▸ **JOB**: Exactly repeat the full listing that follows.
---- RECORDED INFORMATION
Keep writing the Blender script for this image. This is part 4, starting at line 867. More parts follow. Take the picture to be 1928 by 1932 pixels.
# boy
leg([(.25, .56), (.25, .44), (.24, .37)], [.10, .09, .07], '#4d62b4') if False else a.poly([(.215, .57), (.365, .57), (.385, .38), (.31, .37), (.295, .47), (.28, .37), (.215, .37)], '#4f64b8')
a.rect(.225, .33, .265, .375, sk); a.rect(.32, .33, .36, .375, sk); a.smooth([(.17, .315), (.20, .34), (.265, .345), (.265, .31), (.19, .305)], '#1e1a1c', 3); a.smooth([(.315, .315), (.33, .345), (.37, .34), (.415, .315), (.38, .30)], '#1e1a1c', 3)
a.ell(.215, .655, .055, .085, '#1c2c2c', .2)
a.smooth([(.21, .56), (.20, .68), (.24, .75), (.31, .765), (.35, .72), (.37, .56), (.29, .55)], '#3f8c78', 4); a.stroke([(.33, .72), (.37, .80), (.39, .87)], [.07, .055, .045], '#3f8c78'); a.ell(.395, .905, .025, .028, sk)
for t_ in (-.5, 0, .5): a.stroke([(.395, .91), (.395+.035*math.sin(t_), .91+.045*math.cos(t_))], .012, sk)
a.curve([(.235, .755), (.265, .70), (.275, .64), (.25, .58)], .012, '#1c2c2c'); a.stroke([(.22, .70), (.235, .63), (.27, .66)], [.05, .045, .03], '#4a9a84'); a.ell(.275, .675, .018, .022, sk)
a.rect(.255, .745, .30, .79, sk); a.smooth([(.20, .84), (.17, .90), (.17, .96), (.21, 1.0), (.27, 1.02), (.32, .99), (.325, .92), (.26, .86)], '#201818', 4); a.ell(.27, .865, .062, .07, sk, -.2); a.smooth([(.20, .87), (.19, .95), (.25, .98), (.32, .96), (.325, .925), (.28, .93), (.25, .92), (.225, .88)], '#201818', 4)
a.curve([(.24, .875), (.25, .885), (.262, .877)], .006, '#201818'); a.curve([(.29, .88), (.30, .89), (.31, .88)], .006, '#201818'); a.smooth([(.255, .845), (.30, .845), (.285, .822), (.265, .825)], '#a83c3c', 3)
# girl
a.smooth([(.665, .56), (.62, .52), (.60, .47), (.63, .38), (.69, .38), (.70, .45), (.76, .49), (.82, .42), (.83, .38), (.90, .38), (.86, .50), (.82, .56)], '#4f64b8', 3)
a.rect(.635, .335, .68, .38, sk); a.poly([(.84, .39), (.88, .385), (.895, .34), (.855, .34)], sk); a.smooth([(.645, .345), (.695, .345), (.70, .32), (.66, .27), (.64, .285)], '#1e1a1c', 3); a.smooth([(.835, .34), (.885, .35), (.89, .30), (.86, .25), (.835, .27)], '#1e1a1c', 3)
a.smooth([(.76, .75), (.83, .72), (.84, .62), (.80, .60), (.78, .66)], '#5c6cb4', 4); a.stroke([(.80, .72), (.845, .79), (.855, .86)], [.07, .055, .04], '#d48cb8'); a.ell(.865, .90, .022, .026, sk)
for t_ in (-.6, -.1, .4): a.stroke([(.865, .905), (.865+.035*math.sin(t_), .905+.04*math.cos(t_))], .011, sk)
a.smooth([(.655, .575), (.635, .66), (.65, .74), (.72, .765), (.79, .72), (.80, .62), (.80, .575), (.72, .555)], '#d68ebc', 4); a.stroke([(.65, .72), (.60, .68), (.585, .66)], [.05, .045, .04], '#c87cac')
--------
▸ **ANSWER TO THIS EXERCISE**:
Keep writing the Blender script for this image. This is part 4, starting at line 867. More parts follow. Take the picture to be 1928 by 1932 pixels.
# boy
leg([(.25, .56), (.25, .44), (.24, .37)], [.10, .09, .07], '#4d62b4') if False else a.poly([(.215, .57), (.365, .57), (.385, .38), (.31, .37), (.295, .47), (.28, .37), (.215, .37)], '#4f64b8')
a.rect(.225, .33, .265, .375, sk); a.rect(.32, .33, .36, .375, sk); a.smooth([(.17, .315), (.20, .34), (.265, .345), (.265, .31), (.19, .305)], '#1e1a1c', 3); a.smooth([(.315, .315), (.33, .345), (.37, .34), (.415, .315), (.38, .30)], '#1e1a1c', 3)
a.ell(.215, .655, .055, .085, '#1c2c2c', .2)
a.smooth([(.21, .56), (.20, .68), (.24, .75), (.31, .765), (.35, .72), (.37, .56), (.29, .55)], '#3f8c78', 4); a.stroke([(.33, .72), (.37, .80), (.39, .87)], [.07, .055, .045], '#3f8c78'); a.ell(.395, .905, .025, .028, sk)
for t_ in (-.5, 0, .5): a.stroke([(.395, .91), (.395+.035*math.sin(t_), .91+.045*math.cos(t_))], .012, sk)
a.curve([(.235, .755), (.265, .70), (.275, .64), (.25, .58)], .012, '#1c2c2c'); a.stroke([(.22, .70), (.235, .63), (.27, .66)], [.05, .045, .03], '#4a9a84'); a.ell(.275, .675, .018, .022, sk)
a.rect(.255, .745, .30, .79, sk); a.smooth([(.20, .84), (.17, .90), (.17, .96), (.21, 1.0), (.27, 1.02), (.32, .99), (.325, .92), (.26, .86)], '#201818', 4); a.ell(.27, .865, .062, .07, sk, -.2); a.smooth([(.20, .87), (.19, .95), (.25, .98), (.32, .96), (.325, .925), (.28, .93), (.25, .92), (.225, .88)], '#201818', 4)
a.curve([(.24, .875), (.25, .885), (.262, .877)], .006, '#201818'); a.curve([(.29, .88), (.30, .89), (.31, .88)], .006, '#201818'); a.smooth([(.255, .845), (.30, .845), (.285, .822), (.265, .825)], '#a83c3c', 3)
# girl
a.smooth([(.665, .56), (.62, .52), (.60, .47), (.63, .38), (.69, .38), (.70, .45), (.76, .49), (.82, .42), (.83, .38), (.90, .38), (.86, .50), (.82, .56)], '#4f64b8', 3)
a.rect(.635, .335, .68, .38, sk); a.poly([(.84, .39), (.88, .385), (.895, .34), (.855, .34)], sk); a.smooth([(.645, .345), (.695, .345), (.70, .32), (.66, .27), (.64, .285)], '#1e1a1c', 3); a.smooth([(.835, .34), (.885, .35), (.89, .30), (.86, .25), (.835, .27)], '#1e1a1c', 3)
a.smooth([(.76, .75), (.83, .72), (.84, .62), (.80, .60), (.78, .66)], '#5c6cb4', 4); a.stroke([(.80, .72), (.845, .79), (.855, .86)], [.07, .055, .04], '#d48cb8'); a.ell(.865, .90, .022, .026, sk)
for t_ in (-.6, -.1, .4): a.stroke([(.865, .905), (.865+.035*math.sin(t_), .905+.04*math.cos(t_))], .011, sk)
a.smooth([(.655, .575), (.635, .66), (.65, .74), (.72, .765), (.79, .72), (.80, .62), (.80, .575), (.72, .555)], '#d68ebc', 4); a.stroke([(.65, .72), (.60, .68), (.585, .66)], [.05, .045, .04], '#c87cac')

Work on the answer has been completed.